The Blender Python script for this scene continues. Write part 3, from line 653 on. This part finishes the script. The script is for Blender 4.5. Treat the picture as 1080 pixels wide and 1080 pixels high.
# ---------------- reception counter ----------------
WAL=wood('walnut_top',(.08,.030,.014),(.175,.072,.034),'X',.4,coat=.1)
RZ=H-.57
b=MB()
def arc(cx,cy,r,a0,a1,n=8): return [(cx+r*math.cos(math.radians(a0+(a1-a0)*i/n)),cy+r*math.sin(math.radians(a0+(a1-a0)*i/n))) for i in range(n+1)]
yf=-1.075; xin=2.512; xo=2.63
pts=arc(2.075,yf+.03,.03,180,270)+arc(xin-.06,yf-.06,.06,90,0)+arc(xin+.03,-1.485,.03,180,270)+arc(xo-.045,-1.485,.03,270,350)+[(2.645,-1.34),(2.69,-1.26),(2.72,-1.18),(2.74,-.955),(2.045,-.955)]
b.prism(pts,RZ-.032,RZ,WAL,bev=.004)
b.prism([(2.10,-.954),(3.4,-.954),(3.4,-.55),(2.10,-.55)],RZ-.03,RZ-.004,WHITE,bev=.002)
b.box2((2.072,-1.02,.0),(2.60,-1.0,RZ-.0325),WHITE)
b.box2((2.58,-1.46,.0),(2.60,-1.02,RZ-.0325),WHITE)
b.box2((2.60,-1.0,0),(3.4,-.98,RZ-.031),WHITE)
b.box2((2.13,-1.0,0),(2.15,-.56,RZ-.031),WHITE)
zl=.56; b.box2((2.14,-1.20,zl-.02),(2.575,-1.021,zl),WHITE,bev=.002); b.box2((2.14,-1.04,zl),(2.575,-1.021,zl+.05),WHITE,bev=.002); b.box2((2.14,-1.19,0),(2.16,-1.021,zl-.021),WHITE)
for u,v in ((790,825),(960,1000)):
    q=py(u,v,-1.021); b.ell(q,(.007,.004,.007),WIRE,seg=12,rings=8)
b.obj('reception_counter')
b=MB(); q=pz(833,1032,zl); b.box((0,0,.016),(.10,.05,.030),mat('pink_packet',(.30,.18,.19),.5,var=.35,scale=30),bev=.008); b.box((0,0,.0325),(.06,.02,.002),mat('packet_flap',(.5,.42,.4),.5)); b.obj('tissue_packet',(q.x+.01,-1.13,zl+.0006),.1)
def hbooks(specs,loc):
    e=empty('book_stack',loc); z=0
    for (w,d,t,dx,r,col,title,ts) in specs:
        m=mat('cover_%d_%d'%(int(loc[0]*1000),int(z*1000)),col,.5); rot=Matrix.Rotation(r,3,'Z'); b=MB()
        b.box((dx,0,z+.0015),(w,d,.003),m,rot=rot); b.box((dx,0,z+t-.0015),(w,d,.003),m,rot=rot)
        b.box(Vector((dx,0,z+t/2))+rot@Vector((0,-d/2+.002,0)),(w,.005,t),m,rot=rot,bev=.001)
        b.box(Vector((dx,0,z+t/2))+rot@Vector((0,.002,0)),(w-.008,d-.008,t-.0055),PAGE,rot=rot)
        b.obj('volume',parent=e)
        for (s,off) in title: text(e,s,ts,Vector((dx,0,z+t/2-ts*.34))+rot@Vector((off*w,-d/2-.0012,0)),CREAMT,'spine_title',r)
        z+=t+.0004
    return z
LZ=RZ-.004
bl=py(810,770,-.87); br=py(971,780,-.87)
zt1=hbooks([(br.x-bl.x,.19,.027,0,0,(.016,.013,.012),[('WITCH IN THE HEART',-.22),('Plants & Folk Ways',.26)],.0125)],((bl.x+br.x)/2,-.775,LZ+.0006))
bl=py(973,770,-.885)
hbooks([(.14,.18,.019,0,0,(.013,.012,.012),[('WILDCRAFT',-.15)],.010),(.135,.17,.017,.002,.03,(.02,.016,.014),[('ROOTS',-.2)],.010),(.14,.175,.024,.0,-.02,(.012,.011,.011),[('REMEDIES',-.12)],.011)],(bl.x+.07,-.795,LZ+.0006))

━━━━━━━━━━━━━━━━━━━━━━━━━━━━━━

▶ **Task requirements**:
Please reproduce every line of the material word for word.

▶ **Task output**:
The Blender Python script for this scene continues. Write part 3, from line 653 on. This part finishes the script. The script is for Blender 4.5. Treat the picture as 1080 pixels wide and 1080 pixels high.
# ---------------- reception counter ----------------
WAL=wood('walnut_top',(.08,.030,.014),(.175,.072,.034),'X',.4,coat=.1)
RZ=H-.57
b=MB()
def arc(cx,cy,r,a0,a1,n=8): return [(cx+r*math.cos(math.radians(a0+(a1-a0)*i/n)),cy+r*math.sin(math.radians(a0+(a1-a0)*i/n))) for i in range(n+1)]
yf=-1.075; xin=2.512; xo=2.63
pts=arc(2.075,yf+.03,.03,180,270)+arc(xin-.06,yf-.06,.06,90,0)+arc(xin+.03,-1.485,.03,180,270)+arc(xo-.045,-1.485,.03,270,350)+[(2.645,-1.34),(2.69,-1.26),(2.72,-1.18),(2.74,-.955),(2.045,-.955)]
b.prism(pts,RZ-.032,RZ,WAL,bev=.004)
b.prism([(2.10,-.954),(3.4,-.954),(3.4,-.55),(2.10,-.55)],RZ-.03,RZ-.004,WHITE,bev=.002)
b.box2((2.072,-1.02,.0),(2.60,-1.0,RZ-.0325),WHITE)
b.box2((2.58,-1.46,.0),(2.60,-1.02,RZ-.0325),WHITE)
b.box2((2.60,-1.0,0),(3.4,-.98,RZ-.031),WHITE)
b.box2((2.13,-1.0,0),(2.15,-.56,RZ-.031),WHITE)
zl=.56; b.box2((2.14,-1.20,zl-.02),(2.575,-1.021,zl),WHITE,bev=.002); b.box2((2.14,-1.04,zl),(2.575,-1.021,zl+.05),WHITE,bev=.002); b.box2((2.14,-1.19,0),(2.16,-1.021,zl-.021),WHITE)
for u,v in ((790,825),(960,1000)):
    q=py(u,v,-1.021); b.ell(q,(.007,.004,.007),WIRE,seg=12,rings=8)
b.obj('reception_counter')
b=MB(); q=pz(833,1032,zl); b.box((0,0,.016),(.10,.05,.030),mat('pink_packet',(.30,.18,.19),.5,var=.35,scale=30),bev=.008); b.box((0,0,.0325),(.06,.02,.002),mat('packet_flap',(.5,.42,.4),.5)); b.obj('tissue_packet',(q.x+.01,-1.13,zl+.0006),.1)
def hbooks(specs,loc):
    e=empty('book_stack',loc); z=0
    for (w,d,t,dx,r,col,title,ts) in specs:
        m=mat('cover_%d_%d'%(int(loc[0]*1000),int(z*1000)),col,.5); rot=Matrix.Rotation(r,3,'Z'); b=MB()
        b.box((dx,0,z+.0015),(w,d,.003),m,rot=rot); b.box((dx,0,z+t-.0015),(w,d,.003),m,rot=rot)
        b.box(Vector((dx,0,z+t/2))+rot@Vector((0,-d/2+.002,0)),(w,.005,t),m,rot=rot,bev=.001)
        b.box(Vector((dx,0,z+t/2))+rot@Vector((0,.002,0)),(w-.008,d-.008,t-.0055),PAGE,rot=rot)
        b.obj('volume',parent=e)
        for (s,off) in title: text(e,s,ts,Vector((dx,0,z+t/2-ts*.34))+rot@Vector((off*w,-d/2-.0012,0)),CREAMT,'spine_title',r)
        z+=t+.0004
    return z
LZ=RZ-.004
bl=py(810,770,-.87); br=py(971,780,-.87)
zt1=hbooks([(br.x-bl.x,.19,.027,0,0,(.016,.013,.012),[('WITCH IN THE HEART',-.22),('Plants & Folk Ways',.26)],.0125)],((bl.x+br.x)/2,-.775,LZ+.0006))
bl=py(973,770,-.885)
hbooks([(.14,.18,.019,0,0,(.013,.012,.012),[('WILDCRAFT',-.15)],.010),(.135,.17,.017,.002,.03,(.02,.016,.014),[('ROOTS',-.2)],.010),(.14,.175,.024,.0,-.02,(.012,.011,.011),[('REMEDIES',-.12)],.011)],(bl.x+.07,-.795,LZ+.0006))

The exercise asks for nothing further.